Güvenlik kağıt üzerinde

Parfüm fabrikasının kaçak olduğu, iş güvenliği mevzuatına aykırı biçimde faaliyet gösterdiği ve buna rağmen kapatılmadığı bölge halkının ortak ifadesi. Yıllardır süren şikayetlere rağmen yerel yönetimin bu yapıya nasıl göz yumduğu, zabıtaların fabrikaya girip çıkarak neyi denetlediği ya da neyin üzerini örttüğü soruları kamuoyunda büyüyor. Uzmanlar, Dilovası’nda belediyeler ile sanayi sahipleri arasında oluşan 'fiili dokunulmazlık hattı’nın işçi sağlığı ihlallerini olağanlaştırdığını belirtiyor. İş cinayetlerinin “kader”, denetimsizliğin ise “ekonomik zorunluluk” söylemleriyle geçiştirildiği bir ortamda, sosyal güvenlik ve iş güvenliği mekanizmalarının kağıt üzerinde kaldığı görülüyor.

Örgütsüzlük can alıyor

Sendikalar ise bölgede neredeyse yok hükmünde.

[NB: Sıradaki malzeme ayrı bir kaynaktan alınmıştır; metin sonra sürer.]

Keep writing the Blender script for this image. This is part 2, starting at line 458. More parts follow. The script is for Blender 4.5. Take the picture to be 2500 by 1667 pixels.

Dilovası’nda binlerce işçinin örgütsüz, güvencesiz ve tamamen patron iradesine terk edilmiş biçimde çalışması, bu tür felaketlerin boyutunu büyüten en temel etkenlerden biri. Yangının ardından sendika yöneticilerinin sahada görünmemesi, yıllardır bilinçli olarak engellenen örgütlenmenin yarattığı boşluğun bedelini emekçilerin ödediğini ortaya koydu. Uzmanlar, örgütsüzlük, denetimsizlik ve cezasızlık döngüsü kırılmadıkça Türkiye’de ölümcül iş cinayetlerinin süreceğini belirtiyor.